Yields fell 12% yoy in Q3 (versus our estimate of -20% yoy), so were much better than anticipated. Previously, we were -17% for the full year, so provisionally would anticipate ending up inside the updated management guidance of -15%.
Net debt came in at €201m for Q3, compared to the €49m figure at the end of Q2 and our €367m expectation. Focusing on the asset side of the balance sheet, gross cash was €2,439.7m, whilst we had been anticipating a figure closer to €2,505m.
For the full year (FY10 to March), Ryanair previously guided passenger figures up 13% and c10% in FY11 (we have 11% in FY11). On the yield side, as mentioned above, we have pencilled in a 17% yield decline in our models for FY10, though are now likely to come inside management guidance of c15% declines. On the cost side, Ryanair is indicating that it has now hedged out 90% of the first three quarters of FY11 at $720/mt and 25% of Q4, adding some certainty on that line. For the full year, management is guiding net profit guidance of €275m, from the lower end of the €200-300m range. Currently, we are €234m and anticipate this will rise.
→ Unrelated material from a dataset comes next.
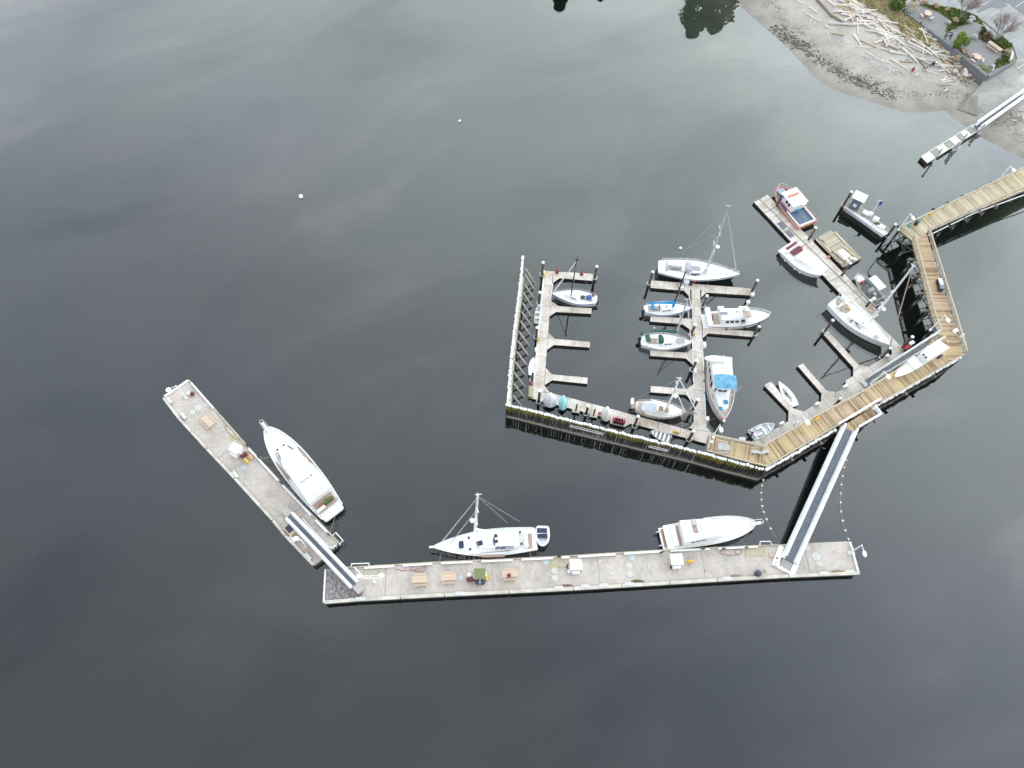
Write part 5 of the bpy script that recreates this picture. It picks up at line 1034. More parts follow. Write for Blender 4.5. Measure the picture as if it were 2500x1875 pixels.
def mline(lb, r, a, za, c, zc):
    A, B_ = G(r, *a, za), G(r, *c, zc); M_ = (A + B_) / 2 - Vector((0, 0, .15)); o = MB(A).tube([A, M_, B_], .022, 5).build('mooring_line', rope); tag(o, lb, 'mooring line', 'mooring lines')
mline('mooring line from the cutter stern to the south float', 'J', (205, 1272), 1.0, (60, 1300), .55); mline('mooring line from the blue canopy yacht bow to the central walkway', 'J', (1000, 1335), 1.5, (890, 1380), .6)
mline('mooring line from the green sloop bow to the central walkway', 'J', (735, 640), 1.2, (690, 712), .55); mline('mooring line from the blue cover sloop bow down to its finger', 'J', (725, 330), 1.1, (685, 380), .55)
mline('mooring line from the black mast sloop bow to the west float', 'H', (560, 455), 1.0, (585, 520), .55); mline('mooring line from the cutter bow straight down to the south float', 'J', (648, 1330), 1.2, (668, 1430), .55)
mline('mooring line from the right hand motor yacht bow to the pier', 'E', (1800, 500), 1.4, (1868, 592), 1.3); mline('mooring line from the sailing yacht bow to the long pier', 'C', (1170, 735), 1.3, (1150, 815), 1.1); mline('mooring line from the motor yacht stern to the tip cleat', 'B', (1050, 470), 1.0, (965, 735), 1.3)
# ------------------------------------------------------------------ things on the piers and docks
def at(r, x, y, z): return G(r, x, y, z)
def px_ang(r, a, b, z=1.0): d = dirv(r, a, b, z); return math.atan2(d[1], d[0])
angS = px_ang('C', (120, 1030), (2212, 920)); angA = px_ang('A', (220, 220), (1290, 1360))
def picnic(label, r, x, y, z, ang, L=1.95, m=tan, group='picnic tables on the piers'):
    p = at(r, x, y, z); t = thing('picnic_table', label, 'picnic table', p, ang, group)
    mb = MB()
    for k in range(5): mb.box((0, -.34 + .17 * k, .70), (L, .15, .05))
    mb.build('tabletop', m, t)
    for s in (-1, 1):
        MB().box((0, s * .64, .42), (L * .8, .24, .05)).build('bench', m, t)
        mb = MB(); x0 = s * L * .32
        mb.tube([(x0, -.75, 0), (x0, -.3, .7)], .05, 4).tube([(x0, .75, 0), (x0, .3, .7)], .05, 4).tube([(x0, -.85, .4), (x0, .85, .4)], .05, 4).build('leg', m, t)
    return t
picnic('picnic table on the slanting pier near its lamp end', 'A', 580, 590, 1, angA)
picnic('picnic table on the long pier, first to the right of the coiled red hose', 'C', 980, 985, 1, angS)
picnic('picnic table on the long pier, just left of the white drum and cabinet', 'C', 1240, 965, 1, angS)
pt = picnic('picnic table with a maroon drum on it right of the mossy cabinet', 'C', 1787, 935, 1, angS)
def drum(label, r, x, y, z, rad=.3, h=.55, m=maroon, z0=None, group='maroon dome topped drums', cat='drum', name='drum'):
    p = at(r, x, y, z); t = thing(name, label, cat, (p.x, p.y, z0 if z0 is not None else z), 0, group)
    MB().cyl((0, 0, 0), rad * .85, h * .7, 12, r1=rad).build('body', m, t); MB().ball((0, 0, h * .72), rad, 12, 6, sc=(1, 1, .45)).build('lid', m, t); return t
drum('maroon drum standing on the picnic table', 'C', 1780, 945, 1.7, .26, .4, z0=1.75)
drum('maroon drum beside the cream box near the end lamp of the slanting pier', 'A', 400, 280, 1)
for lb, x, y in (('maroon drum left of the white cabinet on the slanting pier', 858, 940), ('maroon drum below the white cabinet on the slanting pier, left of a pair', 945, 955), ('maroon drum below the white cabinet on the slanting pier, right of a pair', 975, 930)): drum(lb, 'A', x, y, 1)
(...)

These are good results and the risk bias to estimates and fair values is upwards."
Irish airline Ryanair increased its full-year profit forecast Monday after reporting a narrower-than-expected third-quarter loss as fares fell less than earlier projected. Michael Cawley, deputy CEO of Ryanair, discusses how the less-than-expected fall in yields and the group's non-fuel cost reductions helped earnings:
Ryanair’s CEO, Michael O’Leary, said: “Our Q3 loss of €11m is disappointing although better than expected, and a significant improvement on last year’s Q3. These numbers are distorted by a 37% fall in fuel costs which offset a 12% decline in average fares. Yields fell by 12% which was better than anticipated due to an improved mix of new routes and bases this winter and deep cuts in loss making winter capacity at high cost airports such as Dublin and Stansted. Ancillary revenues grew by 6%, slower than the growth of passenger volumes due to changes in consumer behaviour.
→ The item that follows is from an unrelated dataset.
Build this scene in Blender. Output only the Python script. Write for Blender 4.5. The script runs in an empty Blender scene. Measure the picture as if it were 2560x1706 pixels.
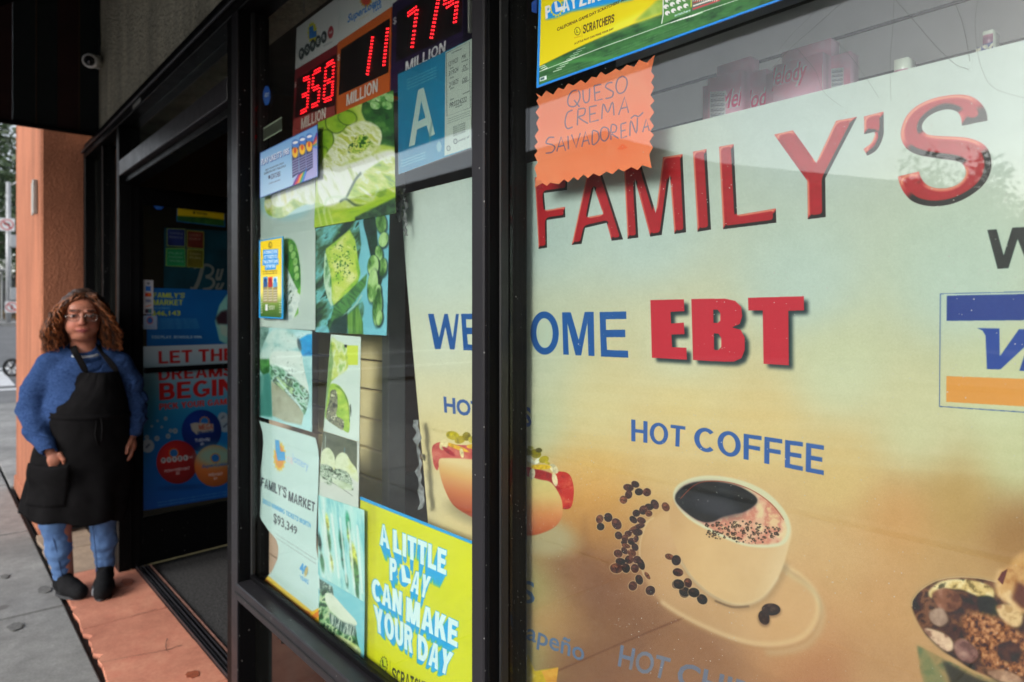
import bpy, bmesh, math, random
import numpy as np
from mathutils import Vector, Matrix

# ------------------------------------------------------------------ camera, sky, sun, exposure
scene = bpy.context.scene
EYE = 1.45                       # eye height; the camera stands at x=0, y=0 on the pavement
FPX = 2560 * 24 / 36
TH = math.atan2(1470, FPX)       # angle between the line of sight and the shopfront
CT, ST = math.cos(TH), math.sin(TH)
cam_data = bpy.data.cameras.new('camera')
cam = bpy.data.objects.new('camera', cam_data)
scene.collection.objects.link(cam)
cam.location = (0, 0, EYE)
cam.rotation_euler = (math.radians(90), 0, math.radians(90) - TH)
cam_data.sensor_width = 36
cam_data.lens = 24
cam_data.shift_y = -70 / 2560
cam_data.clip_start = 0.02
cam_data.clip_end = 2000
cam_data.dof.use_dof = True
cam_data.dof.focus_distance = 1.1
cam_data.dof.aperture_fstop = 5.0
scene.camera = cam

SUN_EL, SUN_ROT = math.radians(23), math.radians(172)
world = bpy.data.worlds.new('World')
scene.world = world
world.use_nodes = True
wn = world.node_tree.nodes
wl = world.node_tree.links
wn.clear()
sky = wn.new('ShaderNodeTexSky')
sky.sky_type = 'NISHITA'
sky.sun_disc = False
sky.sun_elevation = SUN_EL
sky.sun_rotation = SUN_ROT
sky.air_density = 1.0
sky.dust_density = 1.5
sky.ozone_density = 1.0
hs = wn.new('ShaderNodeHueSaturation')
hs.inputs['Saturation'].default_value = 0.35
bg = wn.new('ShaderNodeBackground')
bg.inputs['Strength'].default_value = 0.15
wo = wn.new('ShaderNodeOutputWorld')
wl.new(sky.outputs[0], hs.inputs['Color'])
wl.new(hs.outputs[0], bg.inputs[0])
wl.new(bg.outputs[0], wo.inputs[0])

sun_data = bpy.data.lights.new('sun', 'SUN')
sun_data.energy = 0.85
sun_data.angle = math.radians(22)
sun_data.color = (1.0, 0.98, 0.94)
sun = bpy.data.objects.new('sun', sun_data)
scene.collection.objects.link(sun)
# direction from which the light comes: over the street, from the left far side
sd = Vector((math.sin(SUN_ROT) * math.cos(SUN_EL), math.cos(SUN_ROT) * math.cos(SUN_EL), math.sin(SUN_EL)))
sun.rotation_euler = sd.to_track_quat('Z', 'Y').to_euler()

vs = scene.view_settings
vs.view_transform = 'Standard'
vs.look = 'None'
vs.gamma = 1
vs.use_curve_mapping = False
vs.exposure = 1.05
scene.cycles.max_bounces = 10
scene.cycles.transparent_max_bounces = 16
scene.cycles.glossy_bounces = 4
scene.cycles.caustics_reflective = False
scene.cycles.caustics_refractive = False

random.seed(7)
R = random.random
COL = scene.collection

# ------------------------------------------------------------------ helpers
def lin(c):
    return tuple((v / 12.92 if v <= 0.04045 else ((v + 0.055) / 1.055) ** 2.4) for v in [x / 255 for x in c])

def S(r, g, b, k=1.0):
    return tuple(min(1, v * k) for v in lin((r, g, b))) + (1,)

def tag(o, label=None, cat=None, group=None, kind=None):
    if label: o['label'] = label
    if cat: o['category'] = cat
    if group: o['group'] = group
    if kind: o['kind'] = kind
    return o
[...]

Over the past few months we have witnessed the demise of Blue Wings (GER), Flyglobespan (UK), Sky Europe & Seagle Air (Slovakia), and My Air (Italy) and we expect further casualties this winter. We are increasing market share particularly where we compete with the big three high fare flag carrier groups led by Air France, BA and Lufthansa. Market conditions remain difficult, although the increasing pace of consolidation and closures among our competitors allied to Ryanair’s continuing fleet expansion will lead to further market share gains this year in particular in Italy, Scandinavia, Spain, and the UK.
Our passion to lower costs has resulted in unit costs excluding fuel falling by 4% despite a 3% increase in average sector length. Fuel costs fell by 37% to €207m reflecting the benefit of lower oil prices and we recently extended our hedging for fiscal 2011 with 90% of the first 3 quarters and 25% of Q4 now hedged at $720 per tonne."